Alla domanda su quali guerre conoscono, tutti menzionano quella fra «Russia e Ucraina» o «Israele e Palestina». Secondo Francesco, Daniel, Tommaso ed Elia, della provincia di Livorno, «la fede non si capisce subito: deve passare tempo, deve succedere qualcosa che ti fa capire. Un po’ come con la morte. Inizialmente fa soffrire perché non vedi più quella persona. Poi qualcosa cambia e se ti ricordi dei suoi insegnamenti, è come se fosse ancora qui».

Quando si chiede ai ragazzi in cos’altro credono e se hanno dei punti di riferimento, tanti parlano degli amici, alcuni dei genitori, altri dei professori. Nessuno menziona i social network, gli attori, i calciatori, né tantomeno nessuno dice di credere nella politica, perché «è noiosa», «è difficile, devi controllare più di un milione di cittadini», «molti politici adesso sembra si siano stancati di darci una mano, invece noi ne avremmo bisogno». E allora questi adolescenti cosa sognano, cosa sperano? Hanno il coraggio di sentirsi “davvero sovrani”, riprendendo l’insegnamento di don Lorenzo Milani, e dunque non solo obbedienti bensì responsabili “di tutto”? «Io sognerei solo che il mondo cambiasse. Ma non del tutto», risponde Filippo quindicenne di Prato. E come cambia il mondo? «Ormai è impossibile». E allora la speranza? «No, non è proprio impossibile. La speranza sta nelle piccole cose». Tipo? Voi che speranza avevate venendo qui? «Di stare bene», replicano i giovani di Montegranaro. E cosa significa stare bene? «Stare insieme. Stare in compagnia». «Il punto forse è questo — riprende Filippo — non cambiare l’intero pianeta Terra. Il punto è cambiare ogni persona che incontriamo, il mondo che l’altro vive». E da dove si parte per fare tutto questo? «Da noi».

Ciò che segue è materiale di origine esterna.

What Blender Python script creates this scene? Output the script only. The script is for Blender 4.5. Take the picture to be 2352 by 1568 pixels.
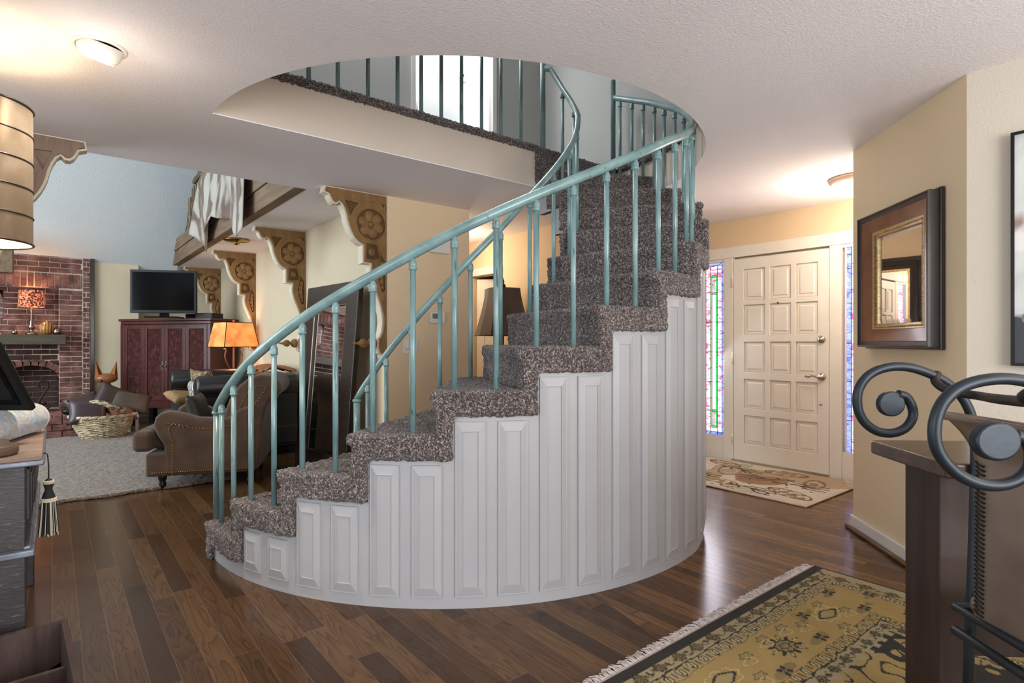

Poi quando gli animatori li richiamano per andar via i ragazzi di Prato ci confidano «È stato bello incontrarvi», manifestando tutta la necessità di questi giovanissimi con le ginocchia sbucciate, le borracce d’acqua sotto il braccio, l’apparecchio ai denti e l’acne sulla pelle, di parlare di certi temi e di trovare luoghi, spazi nuovi in cui potersi confrontare, in cui poter dialogare. A partire dalla Chiesa “in uscita”. Perché, come raccomandava Papa Bergoglio ai fedeli della diocesi di Roma il 18 settembre 2021, non bisogna aver «paura di entrare in dialogo», anzi occorre lasciarsi «sconvolgere dal dialogo: è il dialogo della salvezza».